Türk insanına göre az fren yapan, vites geçişlerinde arabayı sarsmayan ve konfordan ödün vermeyendir.
Bana göre ise arabanın çevresine 360 derece hakim olan, gelebilecek tehlikeleri önceden sezebilen, manevra kabiliyeti yüksek olan, arabanın limitlerini bilen, araç virajda kaysa bile kontra verip hakimiyeti bulan, nerede hızlanıp nerede yavaşlaması gerektiğini bilen, kırmızı ışığı görmesine rağmen gazı köklemeyen şofördür.
Not: bu ülkede trafik kurallarına uyan kaza yapar cin gibi olmalısınız arkanızdan araba gelirken yaya geçidinde yayaya yol vermek isterseniz öküzün biri gelir toslar. Şoförlük kural değil zeka işidir.
Dikkatli ve akıllıca araba kullanandır.
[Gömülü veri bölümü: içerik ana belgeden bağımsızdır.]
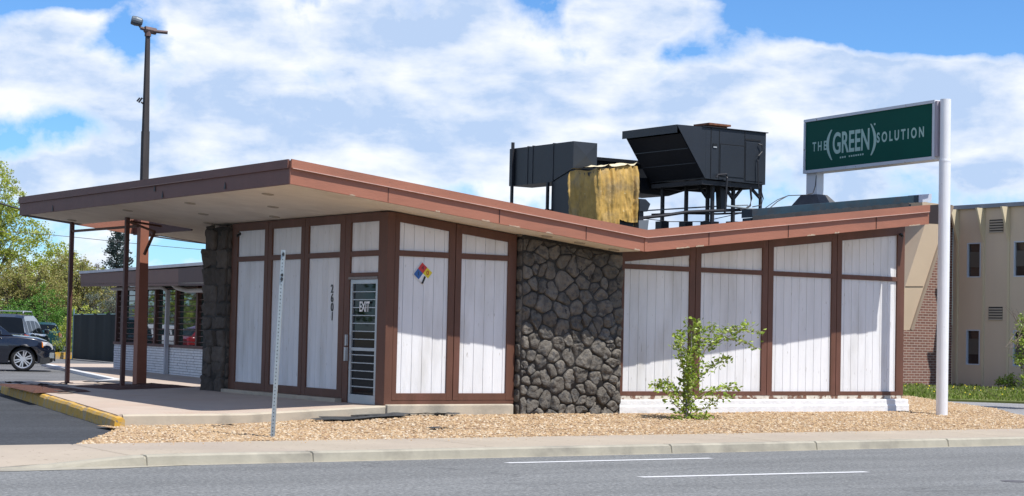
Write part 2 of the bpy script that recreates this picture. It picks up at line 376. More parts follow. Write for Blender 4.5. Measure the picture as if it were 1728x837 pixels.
# walkway in front of the office wing
wl = [(-2.67, 12.3), (-.6, 12.3), (.4, 12.3), (9, 12.3), (9, 34), (6.6, 34), (6.25, 32.9), (3.9, 23.6), (2.2, 16.6), (.2, 14.0)]
g = MB(); g.prism([(x, y, -.45) for x, y in [(-.6, 12.0), (9, 12.0), (9, 34), (6.5, 34), (6.25, 32.9), (3.9, 23.6), (2.2, 16.6), (-.9, 12.9)]], (0, 0, .33))
struct('walkway', g, SLABC)
g = MB()
for a, b, w in (((6.25, 32.9), (3.9, 23.6), .16), ((3.9, 23.6), (2.2, 16.6), .16), ((2.2, 16.6), (-.9, 12.9), .16), ((-9, 33.1), (6.3, 33.3), .12), ((-2, 25.6), (3.9, 26.2), .1), ((-9, 40), (8, 40.6), .12)):
    a = Vector((*a, -.172)); b = Vector((*b, -.172)); d = (b - a).normalized(); n = Vector((-d.y, d.x, 0)) * w
    if w > .15: g.prism([a - n * 1.2 + Vector((0, 0, -.2)), b - n * 1.2 + Vector((0, 0, -.2)), b - n * .0 + Vector((0, 0, -.2)), a - n * 0 + Vector((0, 0, -.2))], (0, 0, .28))
    else: g.add([a, b, b + n, a + n], [(0, 1, 2, 3)])
struct('parking_markings', g, WPAINT)
# gravel bed
def gravelz(x, y):
    t = min(1, max(0, (y + 4.28) / 4.2)); s = min(1, max(0, -x / 3.)); top = -.14 - .125 * s
    z = -.258 + (top + .258) * t; return z + .012 * fbm(x, y, 0, 1.1)
def gleft(y): return -6.95 + (y + 4.28) * .58 if y < -.9 else -5.0
GR = (17.3, 4.0)
def gright(y): return 12.1 + (y + 4.28) * .65 if False else 13.9 + (y + 1.57) * .651 if y > -2.5 else 13.3 - (y + 2.5) * 1.0
def gfn(t, b, L):
    tc = t.nodes.new('ShaderNodeTexCoord'); vo = t.nodes.new('ShaderNodeTexVoronoi'); vo.inputs['Scale'].default_value = 26; L(tc.outputs['Object'], vo.inputs['Vector'])
    cr = t.nodes.new('ShaderNodeValToRGB'); sc = t.nodes.new('ShaderNodeSeparateColor'); L(vo.outputs['Color'], sc.inputs[0]); L(sc.outputs[0], cr.inputs[0])
    e = cr.color_ramp.elements; e[0].color = (.22, .12, .055, 1); e[1].color = (.62, .50, .36, 1)
    for p, c in ((.3, (.40, .23, .10, 1)), (.6, (.50, .33, .17, 1)), (.8, (.38, .21, .11, 1))): x = e.new(p); x.color = c
    mr = t.nodes.new('ShaderNodeMapRange'); L(vo.outputs['Distance'], mr.inputs[0]); mr.inputs[1].default_value = .0; mr.inputs[2].default_value = .9; mr.inputs[3].default_value = 1.1; mr.inputs[4].default_value = .35
    n = t.nodes.new('ShaderNodeMix'); n.data_type = 'RGBA'; n.blend_type = 'MULTIPLY'; n.inputs[0].default_value = 1; L(cr.outputs[0], n.inputs[6])
    cc = t.nodes.new('ShaderNodeCombineColor'); [L(mr.outputs[0], cc.inputs[i]) for i in range(3)]; L(cc.outputs[0], n.inputs[7]); L(n.outputs[2], b.inputs['Base Color'])
    bn = t.nodes.new('ShaderNodeBump'); bn.inputs['Distance'].default_value = .02; bn.invert = True; L(vo.outputs['Distance'], bn.inputs['Height']); L(bn.outputs[0], b.inputs['Normal'])
GRAVM = nodemat('tan_gravel_bed', gfn)
g = MB(); rows = []
for i in range(24):
    y = -4.28 + 10.9 * i / 23
    x0 = gleft(y); x1 = gright(y) if y < 9 else 16
    if y > .2: x0 = 12.0
    rows.append([(x0 + (x1 - x0) * k / 60, y, gravelz(x0 + (x1 - x0) * k / 60, min(y, 0))) for k in range(61)])
g.grid(rows); struct('gravel_bed', g, GRAVM)
def stonefn(t, b, L):
    ge = t.nodes.new('ShaderNodeNewGeometry'); cr = t.nodes.new('ShaderNodeValToRGB'); L(ge.outputs['Random Per Island'], cr.inputs[0])
    e = cr.color_ramp.elements; e[0].color = (.26, .16, .085, 1); e[1].color = (.58, .49, .37, 1)
    for p, c in ((.12, (.40, .265, .14, 1)), (.4, (.47, .325, .18, 1)), (.65, (.42, .31, .20, 1)), (.75, (.30, .185, .11, 1)), (.85, (.53, .42, .28, 1))): x = e.new(p); x.color = c
    L(cr.outputs[0], b.inputs['Base Color'])
STM = nodemat('tan_stones', stonefn)
g = MB(); rnd = random.Random(3)
for _ in range(38000):
    y = -4.26 + 4.3 * rnd.random() ** 1.0; x = gleft(y) + (gright(y) - gleft(y)) * rnd.random()
    if y > -.2 and x < 12.3: continue
    if rnd.random() < .3: y = max(-4.33, y - .04)
    s = rnd.uniform(.011, .028); z = gravelz(x, y) + s * .25; an = rnd.random() * 6.28; ca, sa = math.cos(an), math.sin(an)
    a = s * rnd.uniform(.9, 1.5); b = s * rnd.uniform(.7, 1.1); h = s * rnd.uniform(.4, .8)
    P = []
    for (u, v, w) in ((1, .2, 0), (.2, 1, .1), (-1, .1, 0), (-.1, -1, 0), (.25, .1, 1), (-.35, -.2, .85)):
        u += rnd.uniform(-.2, .2); v += rnd.uniform(-.2, .2)
        P.append((x + (u * a) * ca - (v * b) * sa, y + (u * a) * sa + (v * b) * ca, z + w * h))
    g.add(P, [(0, 1, 4), (1, 2, 5), (1, 5, 4), (2, 3, 5), (3, 0, 4), (3, 4, 5)])
for _ in range(420):
    x = rnd.uniform(-6.5, 13); y = -4.30 - abs(rnd.gauss(0, .22)); s = rnd.uniform(.008, .02); P = []
    for (u, v, w) in ((1, .2, 0), (.2, 1, .1), (-1, .1, 0), (-.1, -1, 0), (0, 0, .8)): P.append((x + (u + rnd.uniform(-.2, .2)) * s, y + (v + rnd.uniform(-.2, .2)) * s, -.247 + w * s))
    g.add(P, [(0, 1, 4), (1, 2, 4), (2, 3, 4), (3, 0, 4)])
for _ in range(11000):
    y = rnd.uniform(0, 6.6); x = 12.2 + (gright(y) - 12.2) * rnd.random(); s = rnd.uniform(.02, .045); z = gravelz(x, 0) + s * .3
    P = []
    for (u, v, w) in ((1, .2, 0), (.2, 1, .1), (-1, .1, 0), (-.1, -1, 0), (0, 0, .7)): P.append((x + (u + rnd.uniform(-.2, .2)) * s, y + (v + rnd.uniform(-.2, .2)) * s, z + w * s))
    g.add(P, [(0, 1, 4), (1, 2, 4), (2, 3, 4), (3, 0, 4)])
o = g.build('gravel', STM); tag(o, 'tan and pale brown loose gravel spread along the pavement', 'gravel', kind='stuff')
# driveway and lawn at the right
g = MB(); g.add([(13.0, -4.3, -.262), (60, -4.3, -.262), (60, 9, -.225), (17, 9, -.225), (12, 9, -.225), (12, 4, -.225)], [(0, 1, 2, 3, 4, 5)])
struct('driveway', g, DRIVEM)
g = MB(); g.prism([(19.9, 12.3, -.45), (19.2, 7.3, -.45), (21.3, 4.2, -.45), (26, 0, -.45), (31.2, -4, -.45), (31.2, 16.2, -.45), (20.5, 16.2, -.45)], (0, 0, .27))
struct('lawn_soil', g, mat('lawn_soil', (.12, .14, .035), 1, var=.4, vscale=2))
# yellow kerb along the slab's left edge
g = MB(); rows = []
for k in range(61):
    y = -.34 + 11.3 * k / 60; xl = curbline(y) - .0 + .01 * fbm(y, 0, 2, 1.3); zt = slabz(xl, max(y, 0)) - .012 + .01 * fbm(y, 5, 1, 1.5)
    if k == 0: zt -= .02
    dz = lotz(xl, y) - .05
    if any(abs(y - j) < .1 for j in (2.3, 5.6, 8.4)): zt -= .02
    rows.append([(xl - .125, y, dz), (xl - .11, y, zt - .05), (xl - .08, y, zt - .008), (xl + .02, y, zt), (xl + .05, y, zt - .03), (xl + .05, y, dz)])
g.grid(rows); a = rows[0]; g.add([a[0], a[1], a[2], a[3], a[4], a[5]], [(0, 1, 2, 3, 4, 5)])
tag(setorigin(g.build('parking_kerb', YEL), (-5.1, -.6, -.3)), 'chipped yellow painted kerb along the edge of the entrance slab', 'kerb')
g = MB(); g.prism([(9.6, 44.2, -.2), (11.7, 44.9, -.2), (11.75, 44.7, -.2), (9.65, 44.0, -.2)], (0, 0, .28))
tag(setorigin(g.build('parking_kerb', YEL), (10.7, 44.5, -.2)), 'yellow kerb far back in the lot beside the dark green fence', 'kerb')

# ================================================================== MAIN BUILDING
B = thing('commercial_building', 'low building with brown butterfly roof, white board panels and dark stone walls', 'building', (0, 0, 0))
def board_panel(A, Bv, zl0, zl1, zt0, zt1, out, parent, seam0=.1, label=None):
    """white vertical boards between A and Bv (xy), bottom z, sloping top, with V grooves; out = outward normal"""
    A = Vector((*A, 0)); Bv = Vector((*Bv, 0)); Ln = (Bv - A).length; d = (Bv - A).normalized(); n = Vector(out)
    cuts = []; s = seam0
    while s < Ln - .03: cuts.append(s); s += .2
    prof = [(0, 0)]
    for c in cuts: prof += [(c - .0055, 0), (c - .002, -.010), (c + .002, -.010), (c + .0055, 0)]
    prof += [(Ln, 0)]
    g = MB()
    bot = [A + d * p[0] + n * p[1] + Vector((0, 0, zl0)) for p in prof]
    top = [A + d * p[0] + n * p[1] + Vector((0, 0, zt0 + (zt1 - zt0) * p[0] / Ln)) for p in prof]
    for i in range(len(prof) - 1):
        g.mi = 1 if (prof[i][1] < 0 and prof[i + 1][1] < 0) else 0
        q = [bot[i], bot[i + 1], top[i + 1], top[i]]
        g.add(q, [(0, 1, 2, 3)] if (q[1] - q[0]).cross(q[3] - q[0]).dot(n) > 0 else [(3, 2, 1, 0)])
    g.mi = 0; g.prism([A - n * .016 + Vector((0, 0, zl0)), Bv - n * .016 + Vector((0, 0, zl0)), Bv - n * .016 + Vector((0, 0, zt1)), A - n * .016 + Vector((0, 0, zt0))], -n * .02)
    return g.build('panel', [WHITE, GROOVE], parent, label=label)
def strip(g, A, Bv, z0a, z0b, z1a, z1b, out, d0, d1):
    """board with sloping edges between xy points A and Bv, from depth d0 to d1 along out"""
    n = Vector(out); a = Vector((*A, 0)); b = Vector((*Bv, 0))
    g.prism([a + n * d0 + Vector((0, 0, z0a)), b + n * d0 + Vector((0, 0, z0b)), b + n * d0 + Vector((0, 0, z1b)), a + n * d0 + Vector((0, 0, z1a))], n * (d1 - d0))
# backing walls
GY = .08
g = MB()
zz = lambda x: soffit_z(x) - .004
g.prism([(.06, .06, .0), (2.62, .06, .0), (2.62, .06, zz(2.62)), (.06, .06, zz(.06))], (0, .14, 0))
g.prism([(4.72, GY + .06, .0), (12.13, GY + .06, .0), (12.13, GY + .06, zz(12.13)), (4.72, GY + .06, zz(4.72))], (0, .14, 0))
g.prism([(.06, .203, .0), (.06, 6.0, 0), (.06, 6.0, zz(.06)), (.06, .203, zz(.06))], (.14, 0, 0))
g.prism([(12.0, .285, .0), (12.0, 6.9, .0), (12.0, 6.9, zz(12.0)), (12.0, .285, zz(12.0))], (.13, 0, 0))
g.prism([(.3, 6.9, .0), (12.13, 6.9, .0), (12.13, 6.9, zz(12.1)), (4.66, 6.9, zz(4.66)), (.3, 6.9, zz(.3))], (0, .15, 0))
g.build('wall', BROWN, B)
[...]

Ben her şeyi mükemmel yapsam bile gerizekalının biri önüme atlayabilir tetikliğiyle kullanmak gerekiyor arabayı.
-yükü karoser içinde dengeli yüklemek, büyük parçalar tabana ve kupaya yakın koymak, sabit duramayan şeyleri kayışlarla sabitlemek.
Çünkü şoför, trafikte ticari amaçla seyr eden, yük, eşya veya yolcu taşıyan kişidir. Binek aracı sevk ve idare edenlere şoför değil sürücü denir. Önce bi terminolojiye hakim olalım amk!